** START **

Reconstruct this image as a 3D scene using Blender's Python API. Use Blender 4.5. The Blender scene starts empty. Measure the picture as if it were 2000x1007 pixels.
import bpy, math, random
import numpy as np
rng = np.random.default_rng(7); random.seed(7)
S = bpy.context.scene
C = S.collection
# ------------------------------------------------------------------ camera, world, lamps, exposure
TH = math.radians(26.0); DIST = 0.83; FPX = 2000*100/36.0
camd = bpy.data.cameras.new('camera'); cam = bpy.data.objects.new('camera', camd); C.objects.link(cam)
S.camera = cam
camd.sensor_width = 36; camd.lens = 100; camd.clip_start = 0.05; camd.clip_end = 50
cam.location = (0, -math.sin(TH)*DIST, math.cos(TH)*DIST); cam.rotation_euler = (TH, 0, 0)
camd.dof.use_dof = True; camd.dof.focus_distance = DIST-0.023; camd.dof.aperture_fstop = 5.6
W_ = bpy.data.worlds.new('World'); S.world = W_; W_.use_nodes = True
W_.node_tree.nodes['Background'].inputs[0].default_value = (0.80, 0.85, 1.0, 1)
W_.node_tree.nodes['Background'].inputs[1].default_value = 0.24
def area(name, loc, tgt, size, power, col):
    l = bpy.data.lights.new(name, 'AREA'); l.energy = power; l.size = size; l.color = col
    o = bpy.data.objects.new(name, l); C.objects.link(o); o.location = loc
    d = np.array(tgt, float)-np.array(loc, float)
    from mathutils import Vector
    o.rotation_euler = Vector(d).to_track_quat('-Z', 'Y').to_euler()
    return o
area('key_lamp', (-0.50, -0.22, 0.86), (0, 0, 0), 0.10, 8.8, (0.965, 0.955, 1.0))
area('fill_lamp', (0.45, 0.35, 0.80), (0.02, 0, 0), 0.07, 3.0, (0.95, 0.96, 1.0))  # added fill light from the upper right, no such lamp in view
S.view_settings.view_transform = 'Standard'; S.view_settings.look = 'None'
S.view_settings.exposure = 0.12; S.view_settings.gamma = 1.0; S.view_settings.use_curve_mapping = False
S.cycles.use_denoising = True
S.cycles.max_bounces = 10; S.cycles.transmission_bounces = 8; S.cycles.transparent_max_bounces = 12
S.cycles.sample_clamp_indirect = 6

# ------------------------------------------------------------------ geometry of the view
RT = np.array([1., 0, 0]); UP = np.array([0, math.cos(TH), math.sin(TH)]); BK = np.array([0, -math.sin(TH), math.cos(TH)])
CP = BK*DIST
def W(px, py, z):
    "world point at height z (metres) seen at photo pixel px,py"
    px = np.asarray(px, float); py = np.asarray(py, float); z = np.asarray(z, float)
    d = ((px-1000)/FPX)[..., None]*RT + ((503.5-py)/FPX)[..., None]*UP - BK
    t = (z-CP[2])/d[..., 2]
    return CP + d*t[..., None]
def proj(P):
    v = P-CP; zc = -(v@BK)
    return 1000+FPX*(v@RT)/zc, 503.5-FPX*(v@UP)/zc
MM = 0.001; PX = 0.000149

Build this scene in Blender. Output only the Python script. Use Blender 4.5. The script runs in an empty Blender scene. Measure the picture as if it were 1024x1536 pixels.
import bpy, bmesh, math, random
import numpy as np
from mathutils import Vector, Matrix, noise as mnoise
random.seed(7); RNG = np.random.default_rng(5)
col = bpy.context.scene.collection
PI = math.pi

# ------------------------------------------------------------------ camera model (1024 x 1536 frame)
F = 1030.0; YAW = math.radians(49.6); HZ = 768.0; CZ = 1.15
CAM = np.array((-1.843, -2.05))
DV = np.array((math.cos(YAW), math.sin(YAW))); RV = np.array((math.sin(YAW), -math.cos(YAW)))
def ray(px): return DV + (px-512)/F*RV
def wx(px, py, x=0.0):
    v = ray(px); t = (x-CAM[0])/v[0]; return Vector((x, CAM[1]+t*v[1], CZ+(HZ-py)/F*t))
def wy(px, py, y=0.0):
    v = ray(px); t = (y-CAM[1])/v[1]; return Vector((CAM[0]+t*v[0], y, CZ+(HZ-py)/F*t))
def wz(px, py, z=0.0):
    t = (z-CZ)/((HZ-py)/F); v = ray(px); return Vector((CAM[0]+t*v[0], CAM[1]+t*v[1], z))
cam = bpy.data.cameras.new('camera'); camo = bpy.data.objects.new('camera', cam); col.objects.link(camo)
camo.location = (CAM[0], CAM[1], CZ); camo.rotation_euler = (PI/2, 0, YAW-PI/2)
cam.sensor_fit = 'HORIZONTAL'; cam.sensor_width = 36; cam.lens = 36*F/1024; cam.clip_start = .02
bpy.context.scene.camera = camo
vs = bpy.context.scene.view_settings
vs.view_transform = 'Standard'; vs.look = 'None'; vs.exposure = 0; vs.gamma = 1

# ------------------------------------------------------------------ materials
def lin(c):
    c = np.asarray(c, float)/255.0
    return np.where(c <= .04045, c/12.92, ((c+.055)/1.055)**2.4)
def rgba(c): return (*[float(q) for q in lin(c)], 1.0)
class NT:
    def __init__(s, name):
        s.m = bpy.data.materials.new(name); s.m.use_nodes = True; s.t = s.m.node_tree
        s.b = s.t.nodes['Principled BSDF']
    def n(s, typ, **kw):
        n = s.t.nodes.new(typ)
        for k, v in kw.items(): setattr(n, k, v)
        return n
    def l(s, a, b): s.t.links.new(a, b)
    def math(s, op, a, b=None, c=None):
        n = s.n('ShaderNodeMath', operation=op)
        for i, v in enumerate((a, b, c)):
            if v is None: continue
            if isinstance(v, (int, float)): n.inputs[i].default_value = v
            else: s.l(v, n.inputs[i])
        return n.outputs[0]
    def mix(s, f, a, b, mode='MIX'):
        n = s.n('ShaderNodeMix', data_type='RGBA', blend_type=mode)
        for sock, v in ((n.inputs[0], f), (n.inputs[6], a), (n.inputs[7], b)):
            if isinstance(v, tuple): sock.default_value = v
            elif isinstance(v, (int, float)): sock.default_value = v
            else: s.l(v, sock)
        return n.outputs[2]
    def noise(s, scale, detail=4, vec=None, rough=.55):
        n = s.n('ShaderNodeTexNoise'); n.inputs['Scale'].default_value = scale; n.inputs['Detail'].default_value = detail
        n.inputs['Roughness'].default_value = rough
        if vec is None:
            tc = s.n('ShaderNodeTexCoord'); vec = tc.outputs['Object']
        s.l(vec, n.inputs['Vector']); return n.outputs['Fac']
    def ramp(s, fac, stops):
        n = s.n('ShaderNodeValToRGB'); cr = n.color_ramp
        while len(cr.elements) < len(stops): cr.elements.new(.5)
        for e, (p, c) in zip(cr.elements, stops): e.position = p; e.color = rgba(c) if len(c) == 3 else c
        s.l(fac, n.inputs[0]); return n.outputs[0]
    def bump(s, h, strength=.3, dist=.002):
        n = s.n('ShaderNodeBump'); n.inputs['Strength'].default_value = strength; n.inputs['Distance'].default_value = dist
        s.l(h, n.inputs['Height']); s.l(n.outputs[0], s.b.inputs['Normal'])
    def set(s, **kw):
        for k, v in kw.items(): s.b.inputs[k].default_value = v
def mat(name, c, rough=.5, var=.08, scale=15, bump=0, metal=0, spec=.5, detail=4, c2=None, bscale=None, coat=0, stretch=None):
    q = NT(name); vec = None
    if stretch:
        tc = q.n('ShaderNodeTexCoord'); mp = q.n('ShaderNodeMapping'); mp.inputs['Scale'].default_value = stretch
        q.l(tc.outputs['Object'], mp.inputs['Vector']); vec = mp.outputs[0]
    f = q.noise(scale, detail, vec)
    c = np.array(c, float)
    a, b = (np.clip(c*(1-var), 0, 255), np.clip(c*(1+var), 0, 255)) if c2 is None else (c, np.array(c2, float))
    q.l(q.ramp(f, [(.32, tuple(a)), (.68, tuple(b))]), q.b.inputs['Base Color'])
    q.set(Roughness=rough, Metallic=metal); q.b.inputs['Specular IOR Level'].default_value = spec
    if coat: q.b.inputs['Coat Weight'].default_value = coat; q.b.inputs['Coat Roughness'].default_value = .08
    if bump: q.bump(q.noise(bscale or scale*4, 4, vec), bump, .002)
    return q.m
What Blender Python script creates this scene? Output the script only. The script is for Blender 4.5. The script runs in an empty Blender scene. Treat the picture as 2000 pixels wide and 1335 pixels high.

** END **

= To do =
Quote the data above from the line containing "Build this scene" to the line containing "PI = math.pi", inclusive, and stop.

= Correct answer =
Build this scene in Blender. Output only the Python script. Use Blender 4.5. The script runs in an empty Blender scene. Measure the picture as if it were 1024x1536 pixels.
import bpy, bmesh, math, random
import numpy as np
from mathutils import Vector, Matrix, noise as mnoise
random.seed(7); RNG = np.random.default_rng(5)
col = bpy.context.scene.collection
PI = math.pi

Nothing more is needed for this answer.